Introduction to Logarithms

What is a Logarithm?

• A logarithm answers the question: How many of one number multiply together to make another number?
• Example: How many 2s multiply together to make 8?
  • 2 x 2 x 2 = 8, so the logarithm is 3.

How to Write Logarithms

• Notation:
  • log₂(8) = 3
  • The number we multiply is the "base".
  • Example Statements:
    • "The logarithm of 8 with base 2 is 3."
    • "Log base 2 of 8 is 3."
    • "The base-2 log of 8 is 3."

Components of a Logarithm

• Base: The number we are multiplying (e.g., 2 in the example above).
• Logarithm: How often the base is used in a multiplication (3 times in the example).
• Target Number: The number we want to achieve through multiplication (e.g., 8).

More Examples

• log₅(625):
  • 5 x 5 x 5 x 5 = 625, hence log₅(625) = 4.
• log₂(64):
  • 2 x 2 x 2 x 2 x 2 x 2 = 64, hence log₂(64) = 6.

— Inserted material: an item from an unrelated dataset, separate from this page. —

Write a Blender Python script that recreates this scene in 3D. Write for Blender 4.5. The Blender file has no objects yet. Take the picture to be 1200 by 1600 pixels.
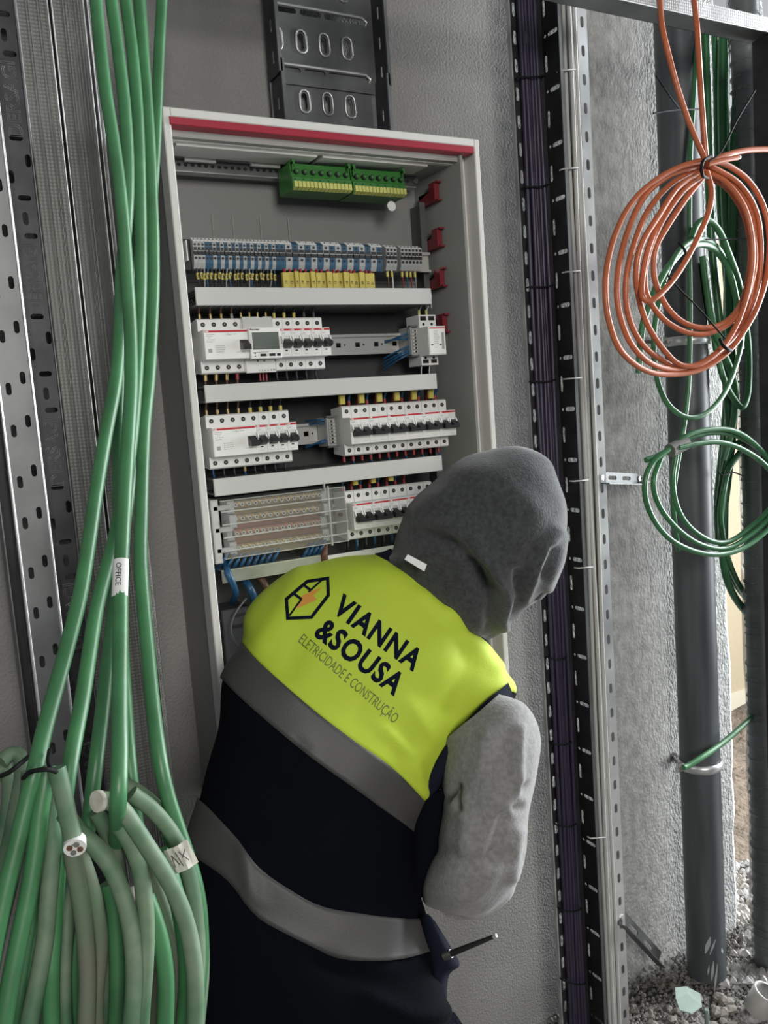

Relationship with Exponents

• Exponents and Logarithms are related:
  • Exponent indicates how many times to use the base in multiplication.
  • Example: 2³ = 2 x 2 x 2 = 8.
  • Logarithms answer: "What exponent do we need?"
  • General Case: a^x = y becomes logₐ(y) = x.
• Examples:
  • log₁₀(100) = 2 (10² = 100)
  • log₃(81) = 4 (3⁴ = 81)

Common Logarithms

• Base 10 Logarithms (Common Logarithms):
  • Written as log(100) usually implies base 10.
  • Used often by engineers, usually found as "log" button on calculators.
  • Example: log(1000) = log₁₀(1000) = 3.

Natural Logarithms

• Base e Logarithms (Natural Logarithms):
  • Base e ≈ 2.71828.
  • Found as "ln" on calculators, used frequently by mathematicians.
  • Example: ln(7.389) = logₑ(7.389) ≈ 2.

Potential Confusion

• Sometimes "log" is used instead of "ln" for natural logs by mathematicians, leading to confusion.
  • Example Table:
    • log(50) can mean log₁₀(50) or logₑ(50).
    • ln(50) always means logₑ(50).

Logarithms with Decimals

• Logarithms can have decimal values (e.g., log₁₀(26) ≈ 1.41497).

Negative Logarithms

• Negative logarithms indicate division rather than multiplication.
• Examples:
  • log₈(0.125) = -1
  • log₅(0.008) = -3

Patterns in Logarithms

• Multiplying and dividing are part of a pattern with logarithms.
• Base-10 Examples Table:
  • Positive, zero, and negative logarithms follow a pattern.

Origin of "Logarithm"

• The term "Logarithm" was coined by John Napier, from Middle Latin "logarithmus" meaning "ratio-number".